Our short, The Child Jumpers was a story about a new fad called Chumping - competitively jumping over kids in public places. The genre was Fad Movie but basically, it was a buddy film and we tried to make the movie equal parts sweet and funny.

I have competed four times before but last year joined the Grand Cheval team for the first time as an actor. When I've competed previously, it's been incredibly stressful, down to the wire (once missing deadline by minutes). Technology has failed, friendships have been tested and tears have been shed.

But last year everyone had their specific role sorted and I learned the importance of roles and trust.
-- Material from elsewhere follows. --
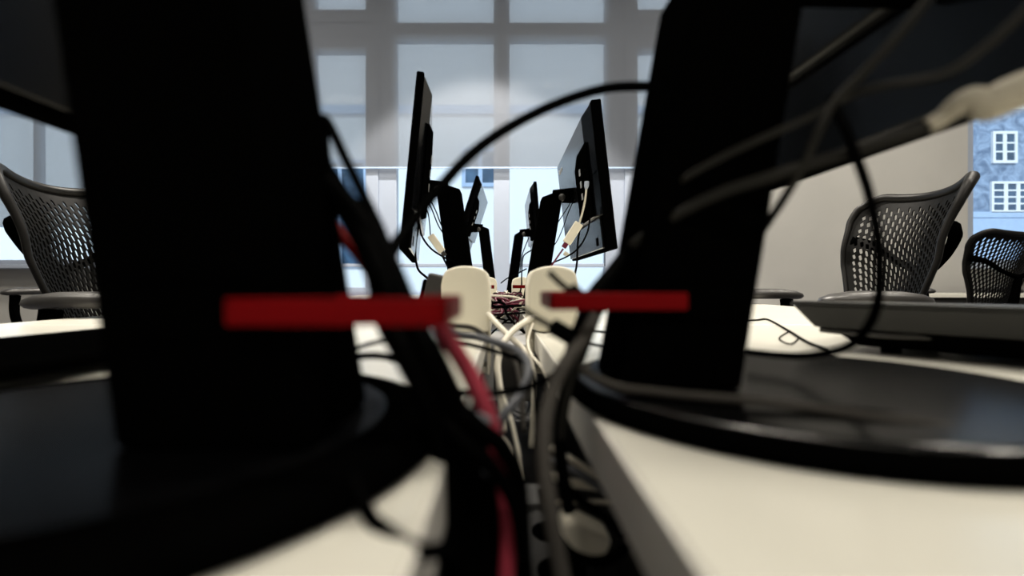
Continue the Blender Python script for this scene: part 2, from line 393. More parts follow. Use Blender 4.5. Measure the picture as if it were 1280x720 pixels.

Everyone must know what their job is and the rest of the team has to believe in them.

Personally, I don't consider myself a film-maker but everyone, from Oscar-winning directors to high school teams, compete in this competition and the spirit of friendly competition and mutual love of the craft, combined with the time constraints bring out the fantastic shorts we see each year.

The festival takes away the mystique of film-making. It's low stakes - one weekend and a single entry fee so, worst case scenario, you've had a fun weekend, not lost a studio millions of dollars.

I now work full time at Radio Hauraki as Matt's producer on The Matt Heath Drive Show and I am a stand-up comedian. It's my first comedy festival show this year - Smokers, Jokers and Midnight Tokers.

Registration closes on May 10. Shoot weekend is May 18-20.

The grand final at the Civic Theatre, Auckland, is June 30.